God sent Jesus to be one of us, to teach us how to be more like Jesus.

As we leave tonight, filled with the joy that is the incarnation of our Lord Jesus, carry that joy home with you and pass it on. When a future day seems dark, recall that wonderful message of the angels: Glory be to God on high, and on earth peace, good will among all people. God is here with us, loving us, forgiving us and calling us daily back to that image of the tiny baby lying in a manger. When we know that God gave us this gift freely, it makes everything somehow better.
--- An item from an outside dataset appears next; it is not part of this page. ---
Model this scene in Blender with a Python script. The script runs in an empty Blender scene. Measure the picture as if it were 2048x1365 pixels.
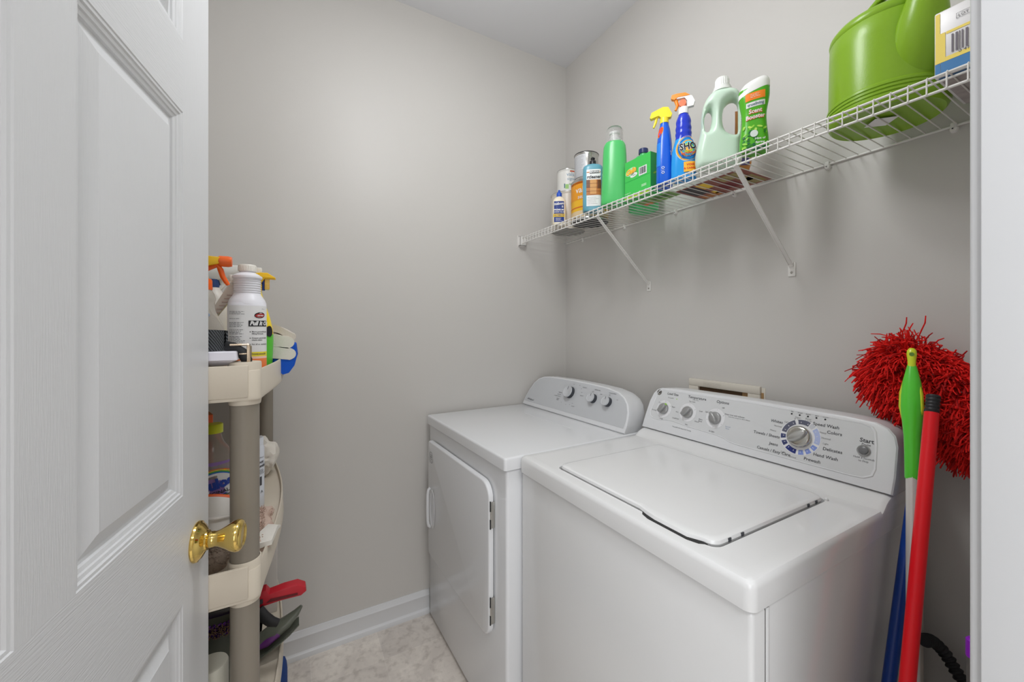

In a way all of us here are shepherds standing in those dark and lonely fields. Alone and guarding our flocks – be that flock our family, our job, our sense of our lack of worth compared to God. We poor shepherds receive this gift of the Christ, freely given – to do with what we will. If we choose to stay in our fields alone, the world does not change and we remain alone to slowly die. If we choose life, to live and to live more abundantly, and make a small change – perhaps only an extra smile to a stranger, a kind word to someone in need, forgiveness to a family member we feel wronged by, a word of thanks to a loved one - the ripples from that change will move outwards, like the ripples in a pond after a rock is thrown in, and will change the world. Each of us has that power in our hands tonight, and each of us must make that choice – to walk the path of this world in anger and fear, or to walk into that lowly stable in Bethlehem, to kneel beside our Lord in love and awe and to commit ourselves to His service through action and goodness. The choice is ours – in that choice we live and die, we bring happiness or sorrow – let us all make the use of this gift that God intended, and make that choice tonight.

I speak to you in the name of the Father, and the Son, and the Holy Ghost, Amen.